Random International's Rain Room (2012) on show at Sharjah Art Foundation, 2018 Courtesy of Sharjah Art Foundation

The world’s first permanent edition of Random International’s ever-popular Rain Room installation was unveiled at the Sharjah Art Foundation (SAF) yesterday (Monday 30 April). Opened by Sharjah’s ruler Sheikh Sultan Bin Mohammad Al Qasimi, the installation is housed in a purpose-built space measuring nearly 16,000 square feet and located in the Al Majarrah district of the small emirate in the United Arab Emirates.

The art piece, which debuted at London's Barbican Centre in 2012 and has since been shown in New York, Los Angeles and Shanghai, allows visitors to pass through a torrent of water but remain dry, thanks to sensors detecting their presence and causing the rain to stop.

Whilst the novelty of being able to experience a downpour of rain in the middle of a desert environment is one that is bound to pull in the crowds at first, Random International’s co-founders, Hannes Koch and Florian Ortkrass, also hope that it will open up conversations about mechanisation and automation that are increasingly impinging on our lives.

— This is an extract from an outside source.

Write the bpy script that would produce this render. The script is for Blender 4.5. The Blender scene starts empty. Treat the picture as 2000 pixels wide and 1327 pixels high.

“From our perspective what is more compelling than the rain as a context is having the artwork in a region where one’s life experience as a human being is more and more regulated. Experiencing that in an art installation is interesting because you really encounter the presence of the algorithm first hand and we hope that will change perspective on the mechanised and automated machine world that surrounds us,” they say.

The SAF acquired an edition of the artwork in 2013 and the past five years have been spent focusing on the engineering and architectural components to make the permanent installation possible.

The artwork uses around 1,200 litres of self-cleaning, recycled water—which is less water than it takes to make a regular hamburger in a high street fast food restaurant—and the building itself is energy efficient.

“Every edition of Rain Room has to be in a controlled environment in terms of temperature but with this, as it is a permanent install, every single detail has been considered more than twice," says Random International. "Essentially the guts of Rain Room have been redeveloped for this edition and rightfully so because it will run for years and years.”